Рассказываем, как великий хореограф превратил достоевщину в балет
В Челябинске при поддержке государственной федеральной программы «Большие гастроли» открылся фестиваль «Кармен: музыкальные шедевры русской классики». Первыми свою классику показали артисты балета Бориса Эйфмана. Коллектив привез легендарную постановку «По ту сторону греха».
В девяностые Борис Эйфман поставил «Карамазовых». Новаторский балет, оторванный от классических схем, основан на романе Достоевского «Братья Карамазовы». Пожалуй, здесь больше страдания и поисков бога, нежели быта и убийств. В 2013 Эйфман пластически переосмыслил нравственную канву Достоевского, вывернул души героев и создал настоящую психологическую драму, заключенную в рамки современного балета. Рамки, которых, наверное, и нет.
«Я давно исполняю партию Дмитрия Карамазова. Еще в прежней версии балета. Из года в год я меняюсь, партия моя меняется. Меняется хореография, пластика, даже костюмы. Например, изначально я танцевал в сапогах. Казалось, это добавит образу мужественности. Изумительный опыт для каждого художника — обратиться к Достоевскому, пропустить его через себя, через свои мысли. Наблюдаю, как Борис Эйфман проанализировал роман, открыл много смыслов, подводных камней. И я понимаю, что это именно создано для современной хореографии, современного театра. Невозможно представить эту драму в классическом варианте — с пуантами, пачками», — рассказывает солист театра Эйфмана Олег Габышев.
Скупые декорации на сцене Театра им. Глинки звенят в нервном, подернутом дымкой рассвете, рисуют зыбкие линии то ли монастырской кельи, то ли казенного дома, на маковке сияет простой крест. Гудят колокола, артисты делают первые шаги.
И назвать эти движения балетным термином «па» невозможно. Герои двигаются как настоящие. Не танцуют, не играют драматические роли. Они живут, терзаемые страстями, демонами, дурной кровью. Смотрят в лицо, закрывают от беды своим телом, подставляют брату плечо. И все это на языке невероятно пластичных движений причудливом миксе классических шагов и акробатических трюков. Каждое прикосновение друг к другу — слово. Этюд — целая жизнь. Жизнь под пафосные пассажи Вагнера, цыганщину Мусоргского, трагические и нежные партии Рахманинова.
Мощные и неожиданно простые спецэффекты словно диктуют строки из романа Достоевского. Дурная кровь отца Карамазова реальной черной сетью душит сына Алешу. Отчаяние и страсть сына Дмитрия тюремными путами скручивает его и швыряет в воздух, пустого и потерянного. Это я сейчас не метафорами говорю, артист натурально взлетает в воздух на веревках. Великое искусство — дополнить пространство спектакля считанными предметами и так обыграть каждый из них.
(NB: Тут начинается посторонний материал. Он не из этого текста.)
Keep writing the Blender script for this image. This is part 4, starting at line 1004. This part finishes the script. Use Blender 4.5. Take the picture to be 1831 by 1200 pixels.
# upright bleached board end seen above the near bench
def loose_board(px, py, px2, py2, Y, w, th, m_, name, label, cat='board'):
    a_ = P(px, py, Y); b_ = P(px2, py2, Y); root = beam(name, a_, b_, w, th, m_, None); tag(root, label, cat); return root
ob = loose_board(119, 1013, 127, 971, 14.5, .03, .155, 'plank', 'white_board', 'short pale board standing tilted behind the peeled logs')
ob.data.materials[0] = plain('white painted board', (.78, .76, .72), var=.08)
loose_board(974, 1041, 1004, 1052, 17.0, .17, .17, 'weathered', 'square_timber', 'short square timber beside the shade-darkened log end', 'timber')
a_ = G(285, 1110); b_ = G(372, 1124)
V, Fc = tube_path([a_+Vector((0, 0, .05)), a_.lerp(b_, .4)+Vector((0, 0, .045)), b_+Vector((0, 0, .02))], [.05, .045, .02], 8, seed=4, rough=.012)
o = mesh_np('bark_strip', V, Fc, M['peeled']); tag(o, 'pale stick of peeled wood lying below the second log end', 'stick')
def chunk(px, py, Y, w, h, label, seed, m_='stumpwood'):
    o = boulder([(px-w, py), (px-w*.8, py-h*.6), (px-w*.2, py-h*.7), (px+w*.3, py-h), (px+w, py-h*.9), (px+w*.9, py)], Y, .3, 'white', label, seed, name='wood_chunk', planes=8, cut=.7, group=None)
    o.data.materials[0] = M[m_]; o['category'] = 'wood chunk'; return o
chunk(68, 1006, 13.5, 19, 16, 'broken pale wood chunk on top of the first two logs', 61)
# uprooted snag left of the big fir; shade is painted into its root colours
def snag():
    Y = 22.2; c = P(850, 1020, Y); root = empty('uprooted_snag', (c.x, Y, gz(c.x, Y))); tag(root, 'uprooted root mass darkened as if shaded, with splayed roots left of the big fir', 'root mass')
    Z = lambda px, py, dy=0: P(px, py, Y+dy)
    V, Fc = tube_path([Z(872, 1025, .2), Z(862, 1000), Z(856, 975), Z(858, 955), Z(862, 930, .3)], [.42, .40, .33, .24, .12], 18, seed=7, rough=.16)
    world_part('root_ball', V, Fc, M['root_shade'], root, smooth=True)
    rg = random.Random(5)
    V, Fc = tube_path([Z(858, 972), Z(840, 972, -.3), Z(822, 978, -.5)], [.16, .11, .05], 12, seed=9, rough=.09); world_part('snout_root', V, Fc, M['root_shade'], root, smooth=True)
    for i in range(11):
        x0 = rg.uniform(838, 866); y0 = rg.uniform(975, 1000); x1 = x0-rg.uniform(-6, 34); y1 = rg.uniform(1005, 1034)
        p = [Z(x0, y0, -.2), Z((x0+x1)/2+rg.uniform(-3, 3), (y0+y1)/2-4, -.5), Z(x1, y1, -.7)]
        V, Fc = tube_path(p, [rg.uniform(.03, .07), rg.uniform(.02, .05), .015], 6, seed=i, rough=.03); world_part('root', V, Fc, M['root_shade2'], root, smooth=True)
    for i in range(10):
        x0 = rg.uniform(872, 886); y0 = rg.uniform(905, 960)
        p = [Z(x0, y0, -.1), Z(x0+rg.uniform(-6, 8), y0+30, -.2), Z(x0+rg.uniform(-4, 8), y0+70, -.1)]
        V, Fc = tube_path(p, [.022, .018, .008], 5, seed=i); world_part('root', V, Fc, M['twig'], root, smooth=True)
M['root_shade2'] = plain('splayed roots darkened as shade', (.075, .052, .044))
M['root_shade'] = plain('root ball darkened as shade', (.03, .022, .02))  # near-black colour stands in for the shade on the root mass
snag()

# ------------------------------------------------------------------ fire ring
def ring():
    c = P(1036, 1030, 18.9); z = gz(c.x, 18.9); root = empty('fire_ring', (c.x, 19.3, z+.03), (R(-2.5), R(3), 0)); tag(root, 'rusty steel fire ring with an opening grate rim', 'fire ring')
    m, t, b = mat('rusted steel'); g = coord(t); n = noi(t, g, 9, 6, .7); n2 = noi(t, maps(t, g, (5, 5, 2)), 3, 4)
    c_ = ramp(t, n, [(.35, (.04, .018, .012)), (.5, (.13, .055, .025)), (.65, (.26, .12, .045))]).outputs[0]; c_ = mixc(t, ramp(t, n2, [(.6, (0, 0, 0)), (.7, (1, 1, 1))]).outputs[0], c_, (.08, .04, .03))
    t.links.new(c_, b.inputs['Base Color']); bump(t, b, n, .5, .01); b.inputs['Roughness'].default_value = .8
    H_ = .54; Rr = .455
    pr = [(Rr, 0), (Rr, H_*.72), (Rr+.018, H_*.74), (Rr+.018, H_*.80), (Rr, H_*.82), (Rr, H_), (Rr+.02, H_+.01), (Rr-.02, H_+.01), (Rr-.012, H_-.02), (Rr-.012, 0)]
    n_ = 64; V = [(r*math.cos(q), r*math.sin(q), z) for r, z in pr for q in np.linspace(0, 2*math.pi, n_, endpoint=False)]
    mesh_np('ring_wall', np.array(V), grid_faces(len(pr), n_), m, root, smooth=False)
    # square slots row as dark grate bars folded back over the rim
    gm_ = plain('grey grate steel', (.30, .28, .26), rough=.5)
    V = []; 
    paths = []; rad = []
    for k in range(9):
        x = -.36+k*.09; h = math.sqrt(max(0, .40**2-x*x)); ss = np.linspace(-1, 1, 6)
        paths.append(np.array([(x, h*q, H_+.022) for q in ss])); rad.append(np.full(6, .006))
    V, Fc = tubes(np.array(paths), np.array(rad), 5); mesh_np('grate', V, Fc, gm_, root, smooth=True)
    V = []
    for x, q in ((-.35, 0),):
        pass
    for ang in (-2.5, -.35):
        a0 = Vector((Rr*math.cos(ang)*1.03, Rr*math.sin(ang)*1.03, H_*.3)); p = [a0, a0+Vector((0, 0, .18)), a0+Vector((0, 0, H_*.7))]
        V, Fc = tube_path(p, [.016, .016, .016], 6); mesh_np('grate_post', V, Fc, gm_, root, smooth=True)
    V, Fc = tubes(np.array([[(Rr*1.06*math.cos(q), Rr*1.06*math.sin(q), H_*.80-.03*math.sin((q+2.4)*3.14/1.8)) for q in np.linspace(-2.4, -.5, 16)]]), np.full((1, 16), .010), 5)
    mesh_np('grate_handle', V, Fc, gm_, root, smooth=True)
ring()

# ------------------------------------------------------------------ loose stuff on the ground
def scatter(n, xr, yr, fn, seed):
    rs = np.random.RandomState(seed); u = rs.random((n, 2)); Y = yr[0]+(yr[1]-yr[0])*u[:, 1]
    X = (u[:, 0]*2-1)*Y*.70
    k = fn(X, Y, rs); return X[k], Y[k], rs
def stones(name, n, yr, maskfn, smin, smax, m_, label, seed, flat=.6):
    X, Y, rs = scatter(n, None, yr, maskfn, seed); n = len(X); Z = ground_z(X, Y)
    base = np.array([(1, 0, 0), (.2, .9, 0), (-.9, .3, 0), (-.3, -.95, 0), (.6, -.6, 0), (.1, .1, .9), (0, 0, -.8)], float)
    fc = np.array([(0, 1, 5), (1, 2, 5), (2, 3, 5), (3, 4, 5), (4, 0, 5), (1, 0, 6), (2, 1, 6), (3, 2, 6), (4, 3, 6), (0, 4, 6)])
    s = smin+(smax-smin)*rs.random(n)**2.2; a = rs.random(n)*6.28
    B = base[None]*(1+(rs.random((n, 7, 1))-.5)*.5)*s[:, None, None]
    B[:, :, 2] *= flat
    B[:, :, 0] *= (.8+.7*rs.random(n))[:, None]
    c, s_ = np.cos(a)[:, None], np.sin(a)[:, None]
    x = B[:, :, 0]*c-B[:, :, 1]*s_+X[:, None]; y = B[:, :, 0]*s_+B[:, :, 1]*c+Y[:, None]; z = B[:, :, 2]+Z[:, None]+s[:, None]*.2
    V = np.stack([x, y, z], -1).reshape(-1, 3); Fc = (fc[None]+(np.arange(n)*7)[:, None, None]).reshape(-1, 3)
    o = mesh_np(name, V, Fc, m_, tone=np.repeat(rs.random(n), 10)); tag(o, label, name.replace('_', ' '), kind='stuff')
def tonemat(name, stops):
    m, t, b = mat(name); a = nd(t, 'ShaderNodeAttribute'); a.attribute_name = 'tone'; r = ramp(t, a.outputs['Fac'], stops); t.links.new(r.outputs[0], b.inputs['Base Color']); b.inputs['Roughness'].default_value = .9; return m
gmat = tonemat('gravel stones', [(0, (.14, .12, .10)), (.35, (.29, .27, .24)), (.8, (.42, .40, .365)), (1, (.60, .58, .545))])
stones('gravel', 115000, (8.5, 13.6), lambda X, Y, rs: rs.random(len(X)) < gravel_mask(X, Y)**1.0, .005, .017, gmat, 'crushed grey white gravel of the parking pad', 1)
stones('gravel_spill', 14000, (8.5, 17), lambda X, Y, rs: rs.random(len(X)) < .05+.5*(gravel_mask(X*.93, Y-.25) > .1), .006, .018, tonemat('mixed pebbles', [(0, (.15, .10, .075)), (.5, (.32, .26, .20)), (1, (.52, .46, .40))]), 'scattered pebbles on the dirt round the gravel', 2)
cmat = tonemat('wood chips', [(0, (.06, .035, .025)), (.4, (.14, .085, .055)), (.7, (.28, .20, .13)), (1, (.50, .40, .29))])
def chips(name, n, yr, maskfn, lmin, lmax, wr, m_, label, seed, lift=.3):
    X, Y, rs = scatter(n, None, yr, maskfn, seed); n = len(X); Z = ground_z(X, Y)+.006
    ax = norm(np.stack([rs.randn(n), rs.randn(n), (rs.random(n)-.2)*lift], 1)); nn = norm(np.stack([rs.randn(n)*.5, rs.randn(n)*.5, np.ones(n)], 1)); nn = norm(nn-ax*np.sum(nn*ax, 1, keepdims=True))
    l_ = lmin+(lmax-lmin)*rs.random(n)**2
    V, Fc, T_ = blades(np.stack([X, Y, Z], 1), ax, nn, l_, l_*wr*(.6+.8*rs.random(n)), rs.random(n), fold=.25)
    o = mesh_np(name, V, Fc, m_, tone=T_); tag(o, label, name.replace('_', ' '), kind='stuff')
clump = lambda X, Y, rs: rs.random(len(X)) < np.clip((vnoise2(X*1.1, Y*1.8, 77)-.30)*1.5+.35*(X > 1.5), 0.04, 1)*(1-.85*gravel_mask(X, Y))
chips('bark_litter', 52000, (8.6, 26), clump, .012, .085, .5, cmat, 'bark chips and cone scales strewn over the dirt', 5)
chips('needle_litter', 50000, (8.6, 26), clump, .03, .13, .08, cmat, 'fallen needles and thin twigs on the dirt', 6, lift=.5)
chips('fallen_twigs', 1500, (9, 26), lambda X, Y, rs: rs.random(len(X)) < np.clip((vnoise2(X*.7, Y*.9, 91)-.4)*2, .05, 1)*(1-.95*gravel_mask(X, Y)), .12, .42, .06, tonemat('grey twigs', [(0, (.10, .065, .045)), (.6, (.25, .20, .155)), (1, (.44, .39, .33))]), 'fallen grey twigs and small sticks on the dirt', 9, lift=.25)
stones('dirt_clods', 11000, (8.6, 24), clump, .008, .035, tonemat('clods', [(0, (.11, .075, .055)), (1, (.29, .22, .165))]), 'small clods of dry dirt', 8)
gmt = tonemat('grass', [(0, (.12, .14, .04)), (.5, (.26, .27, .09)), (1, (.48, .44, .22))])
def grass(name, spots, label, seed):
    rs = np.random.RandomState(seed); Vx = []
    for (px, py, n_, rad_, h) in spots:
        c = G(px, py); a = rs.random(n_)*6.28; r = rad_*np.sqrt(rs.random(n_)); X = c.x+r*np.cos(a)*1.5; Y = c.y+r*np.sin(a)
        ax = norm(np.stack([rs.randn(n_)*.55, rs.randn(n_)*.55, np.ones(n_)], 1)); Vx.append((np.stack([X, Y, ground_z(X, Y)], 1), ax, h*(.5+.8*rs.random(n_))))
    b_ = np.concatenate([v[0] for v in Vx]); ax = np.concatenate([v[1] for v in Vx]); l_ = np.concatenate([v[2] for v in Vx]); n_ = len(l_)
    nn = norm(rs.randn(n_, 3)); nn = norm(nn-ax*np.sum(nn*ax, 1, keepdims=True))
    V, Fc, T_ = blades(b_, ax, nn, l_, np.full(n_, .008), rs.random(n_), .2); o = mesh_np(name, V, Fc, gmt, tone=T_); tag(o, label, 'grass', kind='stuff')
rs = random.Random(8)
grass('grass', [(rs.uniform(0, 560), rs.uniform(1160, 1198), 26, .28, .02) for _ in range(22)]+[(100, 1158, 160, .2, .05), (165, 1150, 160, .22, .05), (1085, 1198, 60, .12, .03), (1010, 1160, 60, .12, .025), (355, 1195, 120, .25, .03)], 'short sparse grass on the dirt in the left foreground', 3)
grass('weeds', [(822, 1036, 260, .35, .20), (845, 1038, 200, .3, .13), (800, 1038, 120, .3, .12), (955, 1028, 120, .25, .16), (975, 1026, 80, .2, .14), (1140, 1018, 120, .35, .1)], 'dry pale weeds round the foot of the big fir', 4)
Насколько искренне задает Эйфман великие вопросы зрителю — что мы есть без нашей семьи, зачем нам любовь, есть ли бог вокруг и внутри нас? И как выжить, когда внутри выжжено? Для сюжетной канвы романа Достоевского хватило первого акта. А потом сцену окутал нравственный морок. И под «Остров мертвых» Рахманинова летят кресты, страдают безвинные, а виновные сходят с ума.
Зал тоже немного сходит с ума. Невозможно удержаться от аплодисментов в паузах, прерывисто ахнуть. Наконец вдохнуть или выдохнуть, чтобы оказаться по ту сторону греха. А какая она, та сторона, с Богом или без него?